>> BEGIN Provided records
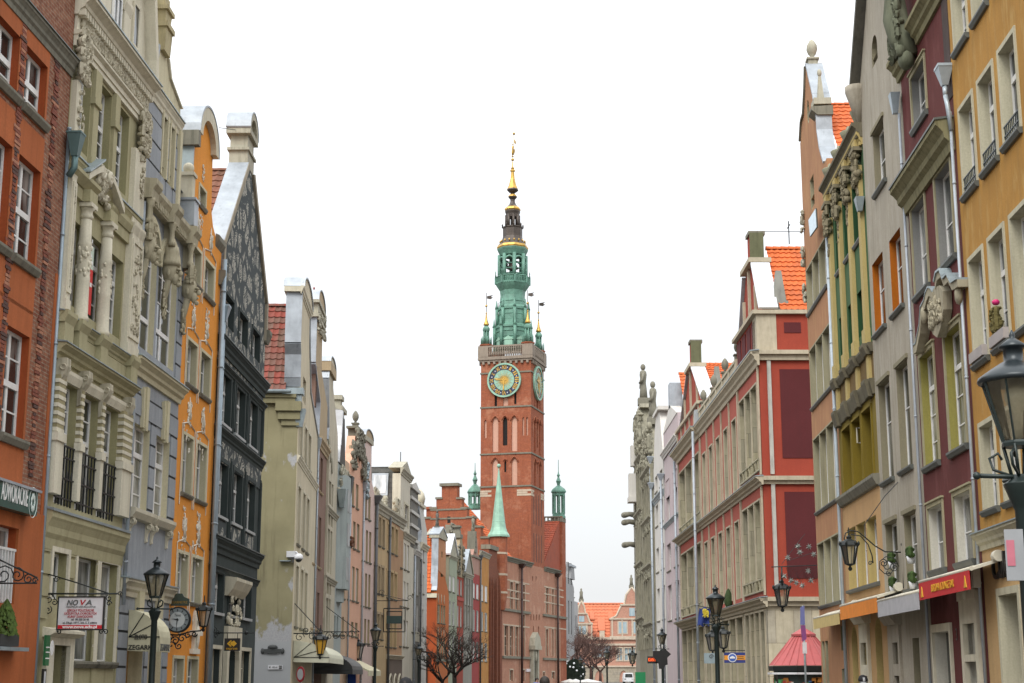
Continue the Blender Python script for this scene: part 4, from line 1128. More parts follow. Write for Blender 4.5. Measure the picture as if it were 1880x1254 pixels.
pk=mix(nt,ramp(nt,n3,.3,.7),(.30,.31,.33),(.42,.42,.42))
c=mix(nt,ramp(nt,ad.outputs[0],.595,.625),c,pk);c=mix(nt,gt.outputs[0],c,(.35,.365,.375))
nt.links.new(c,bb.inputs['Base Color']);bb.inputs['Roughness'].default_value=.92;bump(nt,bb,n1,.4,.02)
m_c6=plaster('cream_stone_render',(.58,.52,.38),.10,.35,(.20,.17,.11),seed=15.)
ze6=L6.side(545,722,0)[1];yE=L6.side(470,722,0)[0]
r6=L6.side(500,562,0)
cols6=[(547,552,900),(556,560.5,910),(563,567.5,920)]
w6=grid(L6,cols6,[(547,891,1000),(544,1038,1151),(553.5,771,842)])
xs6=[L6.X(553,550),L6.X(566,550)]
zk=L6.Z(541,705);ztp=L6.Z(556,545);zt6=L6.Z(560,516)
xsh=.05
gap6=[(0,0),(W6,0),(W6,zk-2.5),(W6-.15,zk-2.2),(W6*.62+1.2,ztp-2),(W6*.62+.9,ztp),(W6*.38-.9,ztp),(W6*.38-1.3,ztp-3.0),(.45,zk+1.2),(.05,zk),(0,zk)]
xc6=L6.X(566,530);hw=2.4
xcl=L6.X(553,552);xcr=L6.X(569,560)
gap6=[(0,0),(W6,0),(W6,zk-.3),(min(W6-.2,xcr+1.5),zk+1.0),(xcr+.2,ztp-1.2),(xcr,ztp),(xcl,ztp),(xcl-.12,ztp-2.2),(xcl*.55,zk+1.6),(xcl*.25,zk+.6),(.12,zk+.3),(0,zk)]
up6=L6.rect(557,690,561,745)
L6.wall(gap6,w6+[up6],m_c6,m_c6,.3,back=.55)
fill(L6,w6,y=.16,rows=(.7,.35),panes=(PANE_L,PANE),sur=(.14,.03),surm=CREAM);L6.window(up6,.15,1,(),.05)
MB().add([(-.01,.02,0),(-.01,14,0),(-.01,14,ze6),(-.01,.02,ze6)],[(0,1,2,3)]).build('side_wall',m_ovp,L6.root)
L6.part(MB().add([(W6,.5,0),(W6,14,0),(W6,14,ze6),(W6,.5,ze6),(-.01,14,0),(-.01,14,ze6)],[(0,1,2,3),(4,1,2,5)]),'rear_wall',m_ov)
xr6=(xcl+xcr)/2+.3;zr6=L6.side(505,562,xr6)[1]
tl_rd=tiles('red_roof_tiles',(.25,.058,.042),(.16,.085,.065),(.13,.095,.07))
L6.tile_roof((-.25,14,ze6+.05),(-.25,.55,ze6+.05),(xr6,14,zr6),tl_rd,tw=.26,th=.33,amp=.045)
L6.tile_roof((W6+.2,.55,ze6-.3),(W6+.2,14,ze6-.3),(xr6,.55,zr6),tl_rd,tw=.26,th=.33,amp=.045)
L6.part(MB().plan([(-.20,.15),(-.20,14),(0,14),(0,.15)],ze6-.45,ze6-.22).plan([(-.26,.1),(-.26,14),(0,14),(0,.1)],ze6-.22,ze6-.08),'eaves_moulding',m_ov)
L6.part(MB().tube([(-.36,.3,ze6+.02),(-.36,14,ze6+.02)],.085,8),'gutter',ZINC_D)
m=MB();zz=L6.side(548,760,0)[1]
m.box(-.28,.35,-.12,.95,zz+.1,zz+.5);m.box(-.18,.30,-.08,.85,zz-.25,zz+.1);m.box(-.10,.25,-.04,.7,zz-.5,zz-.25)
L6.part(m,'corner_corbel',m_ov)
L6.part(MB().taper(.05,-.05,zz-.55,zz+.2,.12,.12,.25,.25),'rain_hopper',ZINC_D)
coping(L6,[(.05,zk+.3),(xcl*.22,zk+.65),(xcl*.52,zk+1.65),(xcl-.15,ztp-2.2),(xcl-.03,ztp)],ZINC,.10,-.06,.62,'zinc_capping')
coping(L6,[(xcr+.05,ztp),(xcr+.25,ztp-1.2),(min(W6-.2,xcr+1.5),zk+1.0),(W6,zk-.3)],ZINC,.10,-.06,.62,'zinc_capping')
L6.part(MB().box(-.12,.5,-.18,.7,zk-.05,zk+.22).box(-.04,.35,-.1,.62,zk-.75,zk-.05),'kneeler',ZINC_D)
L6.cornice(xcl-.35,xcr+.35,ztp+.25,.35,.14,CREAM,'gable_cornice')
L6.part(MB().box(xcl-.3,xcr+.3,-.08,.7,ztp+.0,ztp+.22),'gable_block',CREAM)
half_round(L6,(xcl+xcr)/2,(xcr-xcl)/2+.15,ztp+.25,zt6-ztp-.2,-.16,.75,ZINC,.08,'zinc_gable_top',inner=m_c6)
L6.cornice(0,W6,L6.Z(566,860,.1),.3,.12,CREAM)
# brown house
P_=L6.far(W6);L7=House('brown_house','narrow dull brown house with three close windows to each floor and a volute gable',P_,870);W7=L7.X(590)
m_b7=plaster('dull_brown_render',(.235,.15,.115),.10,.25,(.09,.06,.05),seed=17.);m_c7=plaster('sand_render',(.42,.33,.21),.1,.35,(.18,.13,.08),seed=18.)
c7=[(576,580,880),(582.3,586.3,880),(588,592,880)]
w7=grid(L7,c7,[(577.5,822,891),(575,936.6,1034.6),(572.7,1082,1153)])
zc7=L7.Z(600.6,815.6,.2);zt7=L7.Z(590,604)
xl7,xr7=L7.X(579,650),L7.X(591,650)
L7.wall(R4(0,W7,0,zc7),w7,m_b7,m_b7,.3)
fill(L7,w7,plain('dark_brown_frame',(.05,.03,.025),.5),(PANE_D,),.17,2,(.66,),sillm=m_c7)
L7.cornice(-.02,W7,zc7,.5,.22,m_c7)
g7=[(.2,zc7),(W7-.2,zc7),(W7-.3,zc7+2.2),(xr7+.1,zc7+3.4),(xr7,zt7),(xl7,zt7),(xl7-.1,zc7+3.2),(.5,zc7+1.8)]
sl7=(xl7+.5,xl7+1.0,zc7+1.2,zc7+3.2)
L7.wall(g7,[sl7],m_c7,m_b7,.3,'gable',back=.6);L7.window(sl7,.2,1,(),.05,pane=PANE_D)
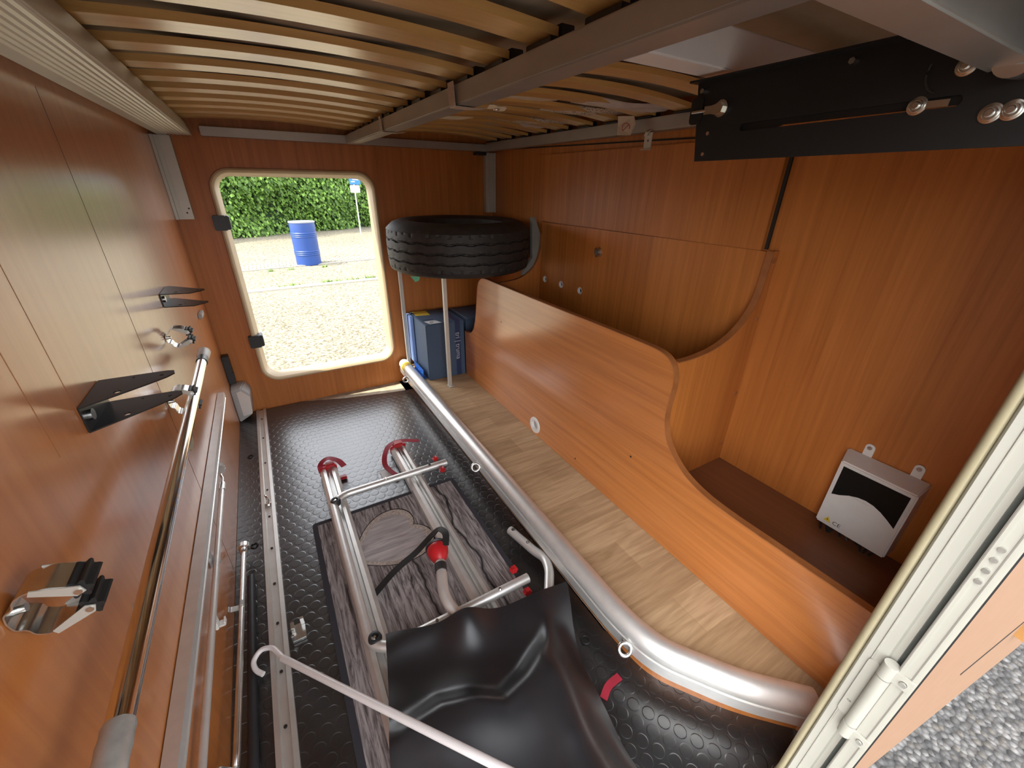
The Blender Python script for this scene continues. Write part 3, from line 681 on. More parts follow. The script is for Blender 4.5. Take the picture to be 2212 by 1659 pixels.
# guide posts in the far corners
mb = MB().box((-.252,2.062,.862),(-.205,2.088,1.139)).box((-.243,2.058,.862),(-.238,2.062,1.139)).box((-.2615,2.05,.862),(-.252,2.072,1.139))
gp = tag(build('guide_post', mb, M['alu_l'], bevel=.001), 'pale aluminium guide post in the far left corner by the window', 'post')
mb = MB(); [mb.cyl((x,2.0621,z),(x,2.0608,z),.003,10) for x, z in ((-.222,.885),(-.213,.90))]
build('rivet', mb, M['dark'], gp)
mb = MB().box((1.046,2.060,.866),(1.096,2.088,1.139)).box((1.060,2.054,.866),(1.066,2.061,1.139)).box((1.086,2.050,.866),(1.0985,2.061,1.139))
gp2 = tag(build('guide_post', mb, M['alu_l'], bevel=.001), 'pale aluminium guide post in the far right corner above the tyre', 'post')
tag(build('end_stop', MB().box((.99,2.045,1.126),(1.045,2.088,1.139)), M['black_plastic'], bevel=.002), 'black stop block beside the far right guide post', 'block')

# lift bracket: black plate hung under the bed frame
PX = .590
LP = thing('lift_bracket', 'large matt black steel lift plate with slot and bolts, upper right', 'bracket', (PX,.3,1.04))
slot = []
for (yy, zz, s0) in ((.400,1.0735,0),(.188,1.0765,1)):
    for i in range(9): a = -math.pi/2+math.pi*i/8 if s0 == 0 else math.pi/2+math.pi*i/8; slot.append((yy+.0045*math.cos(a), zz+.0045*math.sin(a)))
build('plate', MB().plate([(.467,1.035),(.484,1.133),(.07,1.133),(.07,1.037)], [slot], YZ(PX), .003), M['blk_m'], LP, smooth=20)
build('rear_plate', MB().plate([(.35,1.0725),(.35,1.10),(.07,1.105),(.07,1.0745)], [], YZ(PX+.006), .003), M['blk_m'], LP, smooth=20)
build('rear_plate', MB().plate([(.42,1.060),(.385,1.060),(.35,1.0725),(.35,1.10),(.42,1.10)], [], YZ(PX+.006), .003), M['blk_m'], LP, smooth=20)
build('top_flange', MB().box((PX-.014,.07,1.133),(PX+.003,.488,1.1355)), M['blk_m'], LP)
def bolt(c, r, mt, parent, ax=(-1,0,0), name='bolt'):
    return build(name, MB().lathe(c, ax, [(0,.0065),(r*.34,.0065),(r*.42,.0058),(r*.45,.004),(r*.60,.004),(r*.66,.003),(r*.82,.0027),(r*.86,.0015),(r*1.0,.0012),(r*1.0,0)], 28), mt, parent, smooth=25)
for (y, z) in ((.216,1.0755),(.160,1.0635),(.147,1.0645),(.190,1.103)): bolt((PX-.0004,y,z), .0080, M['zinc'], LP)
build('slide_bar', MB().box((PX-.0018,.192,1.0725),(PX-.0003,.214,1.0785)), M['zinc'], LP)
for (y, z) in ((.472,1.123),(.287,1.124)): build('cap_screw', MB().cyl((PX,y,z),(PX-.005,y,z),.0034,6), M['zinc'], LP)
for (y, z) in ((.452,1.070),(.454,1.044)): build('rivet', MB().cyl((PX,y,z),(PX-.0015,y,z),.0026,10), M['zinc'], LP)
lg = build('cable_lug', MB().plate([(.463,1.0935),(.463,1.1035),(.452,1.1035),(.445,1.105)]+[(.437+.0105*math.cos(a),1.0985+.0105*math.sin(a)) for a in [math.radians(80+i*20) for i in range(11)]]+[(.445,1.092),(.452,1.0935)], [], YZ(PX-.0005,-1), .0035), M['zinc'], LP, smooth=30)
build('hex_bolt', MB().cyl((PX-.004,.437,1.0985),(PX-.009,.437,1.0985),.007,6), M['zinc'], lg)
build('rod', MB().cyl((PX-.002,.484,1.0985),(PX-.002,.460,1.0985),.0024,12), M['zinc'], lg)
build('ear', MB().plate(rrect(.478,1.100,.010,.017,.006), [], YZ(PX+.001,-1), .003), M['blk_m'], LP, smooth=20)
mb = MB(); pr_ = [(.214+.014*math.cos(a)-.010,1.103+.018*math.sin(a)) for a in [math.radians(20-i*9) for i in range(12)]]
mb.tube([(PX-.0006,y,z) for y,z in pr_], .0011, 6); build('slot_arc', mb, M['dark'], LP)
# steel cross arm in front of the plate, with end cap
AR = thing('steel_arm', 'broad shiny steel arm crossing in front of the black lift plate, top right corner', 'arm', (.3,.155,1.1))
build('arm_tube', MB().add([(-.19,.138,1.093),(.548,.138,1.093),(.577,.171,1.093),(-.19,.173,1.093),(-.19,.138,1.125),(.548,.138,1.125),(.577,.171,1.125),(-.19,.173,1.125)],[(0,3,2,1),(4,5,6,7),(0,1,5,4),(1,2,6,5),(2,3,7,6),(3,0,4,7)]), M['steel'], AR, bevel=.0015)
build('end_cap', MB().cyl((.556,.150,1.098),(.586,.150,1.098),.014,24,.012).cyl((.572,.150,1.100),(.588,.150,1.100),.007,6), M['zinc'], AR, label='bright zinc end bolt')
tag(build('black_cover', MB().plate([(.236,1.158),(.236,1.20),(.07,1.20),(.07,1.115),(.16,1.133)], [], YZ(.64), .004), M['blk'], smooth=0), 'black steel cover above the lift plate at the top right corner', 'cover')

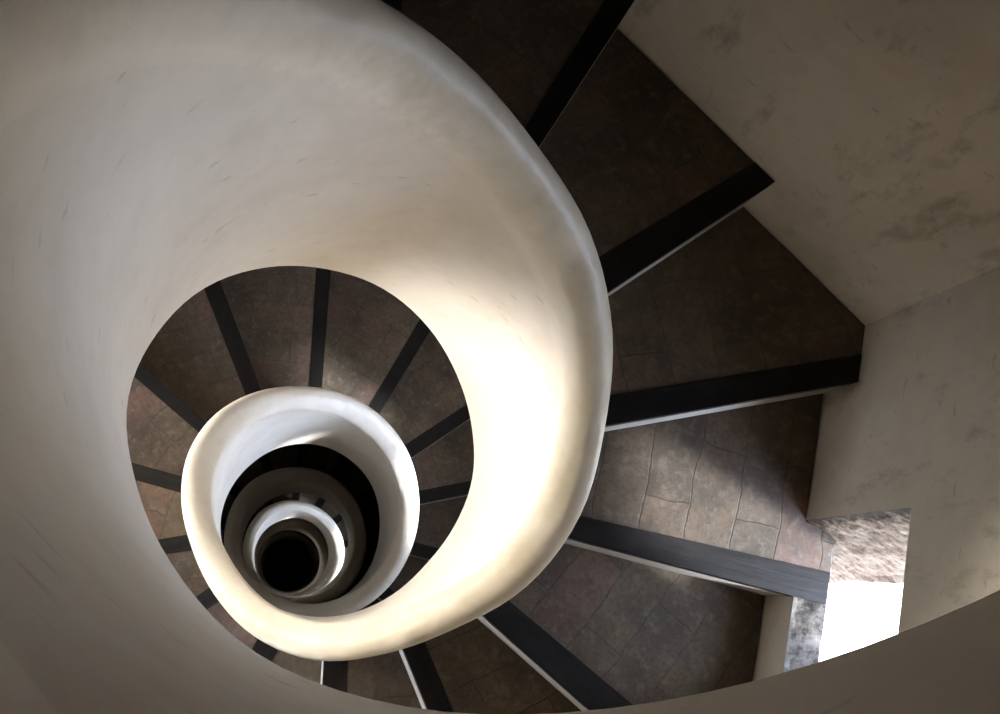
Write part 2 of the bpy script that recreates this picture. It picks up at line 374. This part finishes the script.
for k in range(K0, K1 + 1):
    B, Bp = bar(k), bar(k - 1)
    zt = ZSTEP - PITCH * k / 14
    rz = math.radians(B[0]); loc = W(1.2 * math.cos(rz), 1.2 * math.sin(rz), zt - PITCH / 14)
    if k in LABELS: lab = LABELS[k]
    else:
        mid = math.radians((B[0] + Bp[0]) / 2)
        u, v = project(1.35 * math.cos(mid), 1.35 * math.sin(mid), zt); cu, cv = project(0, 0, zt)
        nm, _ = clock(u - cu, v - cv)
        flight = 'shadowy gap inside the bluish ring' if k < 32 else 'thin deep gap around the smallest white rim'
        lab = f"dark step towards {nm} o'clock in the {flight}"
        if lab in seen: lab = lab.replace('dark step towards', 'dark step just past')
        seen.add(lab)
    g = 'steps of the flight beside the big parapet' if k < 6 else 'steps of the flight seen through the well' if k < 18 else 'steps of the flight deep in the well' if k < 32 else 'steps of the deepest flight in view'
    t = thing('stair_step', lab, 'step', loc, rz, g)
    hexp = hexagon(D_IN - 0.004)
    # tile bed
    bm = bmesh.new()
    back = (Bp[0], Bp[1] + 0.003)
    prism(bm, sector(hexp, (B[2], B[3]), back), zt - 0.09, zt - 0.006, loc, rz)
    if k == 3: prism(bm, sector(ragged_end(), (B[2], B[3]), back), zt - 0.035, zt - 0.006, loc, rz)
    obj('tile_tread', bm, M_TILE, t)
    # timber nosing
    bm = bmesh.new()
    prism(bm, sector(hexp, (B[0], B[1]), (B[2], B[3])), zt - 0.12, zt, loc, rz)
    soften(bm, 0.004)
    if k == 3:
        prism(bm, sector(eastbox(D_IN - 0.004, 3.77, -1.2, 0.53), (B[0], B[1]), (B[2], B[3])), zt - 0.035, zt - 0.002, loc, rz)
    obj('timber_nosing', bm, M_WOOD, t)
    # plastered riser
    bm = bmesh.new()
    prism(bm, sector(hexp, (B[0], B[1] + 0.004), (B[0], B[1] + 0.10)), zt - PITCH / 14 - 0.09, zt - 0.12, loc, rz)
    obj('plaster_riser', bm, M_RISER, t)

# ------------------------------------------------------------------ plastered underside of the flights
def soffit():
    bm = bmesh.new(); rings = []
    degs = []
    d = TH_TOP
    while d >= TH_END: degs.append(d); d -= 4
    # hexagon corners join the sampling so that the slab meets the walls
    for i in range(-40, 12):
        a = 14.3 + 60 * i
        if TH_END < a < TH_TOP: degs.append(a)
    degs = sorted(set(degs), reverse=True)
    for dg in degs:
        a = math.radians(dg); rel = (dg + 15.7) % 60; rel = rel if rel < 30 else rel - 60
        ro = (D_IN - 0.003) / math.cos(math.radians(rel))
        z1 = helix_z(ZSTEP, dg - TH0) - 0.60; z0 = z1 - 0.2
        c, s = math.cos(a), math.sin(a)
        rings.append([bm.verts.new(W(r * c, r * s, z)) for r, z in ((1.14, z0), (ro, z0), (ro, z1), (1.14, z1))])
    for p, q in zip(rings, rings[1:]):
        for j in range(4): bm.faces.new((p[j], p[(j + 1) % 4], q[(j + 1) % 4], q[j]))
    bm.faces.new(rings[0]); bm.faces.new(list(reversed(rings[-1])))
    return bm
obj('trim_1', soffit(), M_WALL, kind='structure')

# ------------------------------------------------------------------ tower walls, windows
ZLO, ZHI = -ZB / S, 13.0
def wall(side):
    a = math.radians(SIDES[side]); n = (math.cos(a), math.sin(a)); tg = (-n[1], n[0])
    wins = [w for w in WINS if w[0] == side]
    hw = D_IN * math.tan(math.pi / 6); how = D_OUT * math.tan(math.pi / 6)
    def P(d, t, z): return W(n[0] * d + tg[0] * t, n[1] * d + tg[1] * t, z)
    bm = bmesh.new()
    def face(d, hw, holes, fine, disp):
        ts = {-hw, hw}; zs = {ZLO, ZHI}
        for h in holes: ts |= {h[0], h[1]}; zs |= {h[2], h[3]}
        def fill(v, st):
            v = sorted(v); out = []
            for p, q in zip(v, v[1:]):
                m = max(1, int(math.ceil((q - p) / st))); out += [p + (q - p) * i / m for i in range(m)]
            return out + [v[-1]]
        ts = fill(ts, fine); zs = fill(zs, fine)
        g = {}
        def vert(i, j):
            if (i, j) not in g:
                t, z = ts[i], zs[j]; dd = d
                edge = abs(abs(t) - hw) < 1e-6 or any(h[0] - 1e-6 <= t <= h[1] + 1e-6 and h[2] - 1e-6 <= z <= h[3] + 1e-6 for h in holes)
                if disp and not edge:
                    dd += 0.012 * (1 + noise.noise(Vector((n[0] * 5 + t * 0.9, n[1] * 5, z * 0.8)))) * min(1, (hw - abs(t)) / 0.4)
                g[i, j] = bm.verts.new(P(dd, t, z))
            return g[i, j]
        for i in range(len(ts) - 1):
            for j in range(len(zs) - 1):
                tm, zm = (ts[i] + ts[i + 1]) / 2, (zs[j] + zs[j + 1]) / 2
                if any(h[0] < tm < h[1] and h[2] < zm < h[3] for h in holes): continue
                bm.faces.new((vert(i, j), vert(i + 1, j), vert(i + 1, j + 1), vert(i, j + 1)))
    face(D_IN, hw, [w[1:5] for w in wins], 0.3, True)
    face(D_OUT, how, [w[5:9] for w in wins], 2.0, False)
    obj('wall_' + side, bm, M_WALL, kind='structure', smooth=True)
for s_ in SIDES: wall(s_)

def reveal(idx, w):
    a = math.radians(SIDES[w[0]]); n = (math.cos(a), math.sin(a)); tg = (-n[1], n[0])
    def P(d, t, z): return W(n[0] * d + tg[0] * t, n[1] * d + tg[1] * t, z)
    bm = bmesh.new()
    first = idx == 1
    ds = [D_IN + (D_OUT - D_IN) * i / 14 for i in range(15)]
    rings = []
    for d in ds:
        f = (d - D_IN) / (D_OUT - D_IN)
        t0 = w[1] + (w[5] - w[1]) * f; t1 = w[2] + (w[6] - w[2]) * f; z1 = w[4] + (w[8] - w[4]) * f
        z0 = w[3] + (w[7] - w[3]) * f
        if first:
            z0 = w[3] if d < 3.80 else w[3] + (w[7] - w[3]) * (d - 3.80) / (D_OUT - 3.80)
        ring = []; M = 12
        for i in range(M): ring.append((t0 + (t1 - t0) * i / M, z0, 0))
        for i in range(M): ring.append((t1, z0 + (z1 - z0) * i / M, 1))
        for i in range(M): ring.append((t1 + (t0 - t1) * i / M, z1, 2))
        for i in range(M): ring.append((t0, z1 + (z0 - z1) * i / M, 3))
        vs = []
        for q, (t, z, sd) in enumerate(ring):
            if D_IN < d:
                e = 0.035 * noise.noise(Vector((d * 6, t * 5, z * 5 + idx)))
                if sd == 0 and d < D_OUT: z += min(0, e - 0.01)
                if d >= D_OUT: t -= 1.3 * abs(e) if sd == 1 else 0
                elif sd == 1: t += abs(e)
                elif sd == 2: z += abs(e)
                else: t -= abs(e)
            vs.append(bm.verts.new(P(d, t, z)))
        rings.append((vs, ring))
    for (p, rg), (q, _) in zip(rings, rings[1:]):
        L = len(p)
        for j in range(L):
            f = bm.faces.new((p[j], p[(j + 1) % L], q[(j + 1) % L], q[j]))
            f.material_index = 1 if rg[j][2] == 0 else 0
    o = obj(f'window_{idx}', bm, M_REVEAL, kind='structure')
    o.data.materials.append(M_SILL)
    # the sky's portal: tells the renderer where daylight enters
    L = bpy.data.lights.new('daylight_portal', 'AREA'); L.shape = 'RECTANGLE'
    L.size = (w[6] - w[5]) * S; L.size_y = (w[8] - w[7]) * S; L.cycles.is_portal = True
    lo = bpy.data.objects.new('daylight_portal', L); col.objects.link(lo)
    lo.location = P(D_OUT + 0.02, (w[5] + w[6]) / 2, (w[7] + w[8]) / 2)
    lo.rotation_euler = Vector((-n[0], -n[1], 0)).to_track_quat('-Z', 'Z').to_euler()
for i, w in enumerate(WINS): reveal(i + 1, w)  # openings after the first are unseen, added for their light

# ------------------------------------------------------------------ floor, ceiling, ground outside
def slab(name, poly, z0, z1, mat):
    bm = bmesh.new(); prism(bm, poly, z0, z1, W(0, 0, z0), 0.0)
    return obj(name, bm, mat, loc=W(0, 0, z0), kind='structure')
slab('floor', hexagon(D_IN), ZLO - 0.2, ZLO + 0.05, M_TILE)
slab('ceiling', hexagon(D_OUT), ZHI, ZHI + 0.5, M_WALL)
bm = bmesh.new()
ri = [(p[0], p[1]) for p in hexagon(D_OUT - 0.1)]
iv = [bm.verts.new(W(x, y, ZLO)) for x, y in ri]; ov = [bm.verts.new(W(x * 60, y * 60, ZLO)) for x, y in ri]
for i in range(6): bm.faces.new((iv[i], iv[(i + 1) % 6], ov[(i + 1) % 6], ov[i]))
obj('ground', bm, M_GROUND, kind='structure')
>> END Provided records
### [Stated goal]
Beginning with the line that contains "obj('plaster_riser', bm, M_RISER, t)" and ending with the line that contains "obj('trim_1', soffit(), M_WALL, kind='structure')", repeat exactly those lines and no others.

### [Written response]
    obj('plaster_riser', bm, M_RISER, t)

# ------------------------------------------------------------------ plastered underside of the flights
def soffit():
    bm = bmesh.new(); rings = []
    degs = []
    d = TH_TOP
    while d >= TH_END: degs.append(d); d -= 4
    # hexagon corners join the sampling so that the slab meets the walls
    for i in range(-40, 12):
        a = 14.3 + 60 * i
        if TH_END < a < TH_TOP: degs.append(a)
    degs = sorted(set(degs), reverse=True)
    for dg in degs:
        a = math.radians(dg); rel = (dg + 15.7) % 60; rel = rel if rel < 30 else rel - 60
        ro = (D_IN - 0.003) / math.cos(math.radians(rel))
        z1 = helix_z(ZSTEP, dg - TH0) - 0.60; z0 = z1 - 0.2
        c, s = math.cos(a), math.sin(a)
        rings.append([bm.verts.new(W(r * c, r * s, z)) for r, z in ((1.14, z0), (ro, z0), (ro, z1), (1.14, z1))])
    for p, q in zip(rings, rings[1:]):
        for j in range(4): bm.faces.new((p[j], p[(j + 1) % 4], q[(j + 1) % 4], q[j]))
    bm.faces.new(rings[0]); bm.faces.new(list(reversed(rings[-1])))
    return bm
obj('trim_1', soffit(), M_WALL, kind='structure')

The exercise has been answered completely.